Your Honor recensione serie TV di Peter Moffat con Bryan Cranston, Michael Stuhlbarg, Hope Davis, Hunter Doohan, Carmen Ejogo, Isiah Whitlock Jr., Sofia Black-D’Elia e Maura Tierney
Se è vero che di procedural drama non si è mai sazi, tanto da essere uno dei generi sempreverdi del mondo televisivo, si potrebbe aprire un dibattito sulla necessità o meno di tutta una serie di prodotti che rientrano sotto questa grande ala protettrice. Peter Moffat ha avuto modo di alimentarne la fiamma prima con Criminal Minds, il suo libro da cui è stato tratta la miniserie HBO The Night Of, e con Your Honor adesso.
L’adattamento della serie israeliana Kvodo è un banco di prova che profuma di successo: una punta di diamante come Bryan Cranston nel ruolo di protagonista, un formato all-in che è sinonimo di qualità e attenzione al dettaglio, una rete alle spalle come Showtime con bouquet di serie tv non indifferente (Weeds, Masters of Sex, Californication solo per citarne alcuni).
Moffat ha tra le mani un gingillo molto interessante e la parte iniziale del primo episodio sembra metterne nero su bianco il successo. In una tensione crescente e asfissiante il cast si presenta in una caotica e disordinatissima New Orleans prima di arrivare allo spaventoso incidente che sarà al centro delle successive puntate. Adam Desiato (Hunter Doohan), figlio del giudice Michael Desiato (il già citato Cranston), disgraziatamente investe con la sua auto una moto, causando la morte del conducente. La regia è straziante e sembra invitare ad osservare attentamente cosa accade e in che modo nel caso sia necessario mettere assieme i pezzi più avanti. Sarebbe quindi lecito aspettarsi una discesa negli inferi per capire gli estremi della verità da costruire in un tribunale, ma Your Honor compie qui un primo mezzo passo falso: sul punto di fare la cosa giusta e denunciare tutto alle autorità competenti, si scopre che il ragazzo morto nell’incidente è il figlio di uno dei boss della città, Rocco Baxter (Michael Stuhlbarg).
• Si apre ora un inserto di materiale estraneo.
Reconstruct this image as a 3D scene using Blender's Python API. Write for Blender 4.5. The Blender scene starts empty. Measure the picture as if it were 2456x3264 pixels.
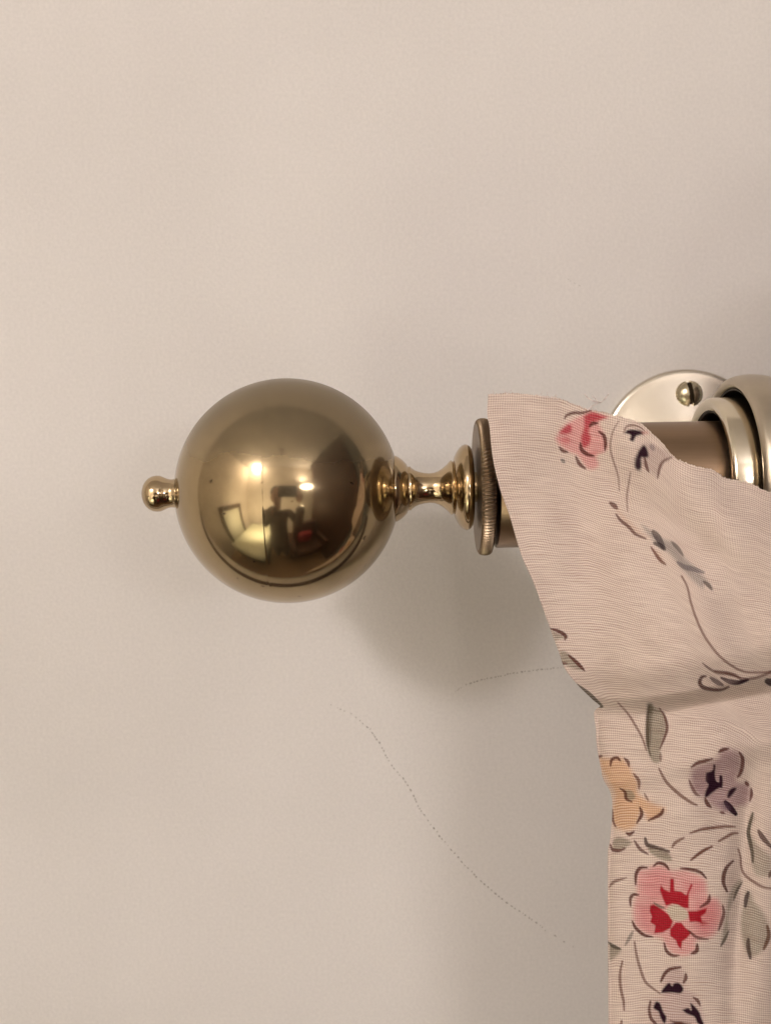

Addio giustizia, addio correttezza, benvenuto istinto di sopravvivenza e autoconservazione.
Cranston riannusa il profumo della spirale dell’uomo integerrimo destinato a compromettersi del tutto e interpreta un personaggio che mette l’unico pezzo rimasto della sua famiglia davanti alla giustizia di cui dovrebbe essere campione indiscusso. La domanda è ancora una volta fin dove si è disposti a spingersi pur di salvare capra e cavoli in una rete di tracce, inganni e doppiogiochismo e l’attore divenuto celebre per la sua interpretazione di Walter White in Breaking Badci sguazza al grande, reggendo l’intero show.
Con le dovute variazioni sul tema e un termine di paragone così scomodo, Your Honor si trasforma lentamente in una logorante guerra di trincea sul campo dell’etica e della natura con diverse sottotrame che aspirano ad allargare la questione non soltanto al caso in sé e per sé, ma all’umanità stessa.
E’ proprio qui che il lavoro di Moffat perde la sua brillantezza. Non appena si allontana dal caso, non appena si allontana dalla gigantesca trappola per topi che ha colto sul fatto lo spettatore, ecco venir fuori una serie di infinite variazioni su un tema interessante ma assolutamente non originale. Nel gioco di scatole cinesi con un disperato bisogno di rincarare la dose di episodio in episodio, Your Honor si perde senza mai ritrovarsi del tutto, affidandosi ad un fuoriclasse per rimanere a galla e non affondare del tutto.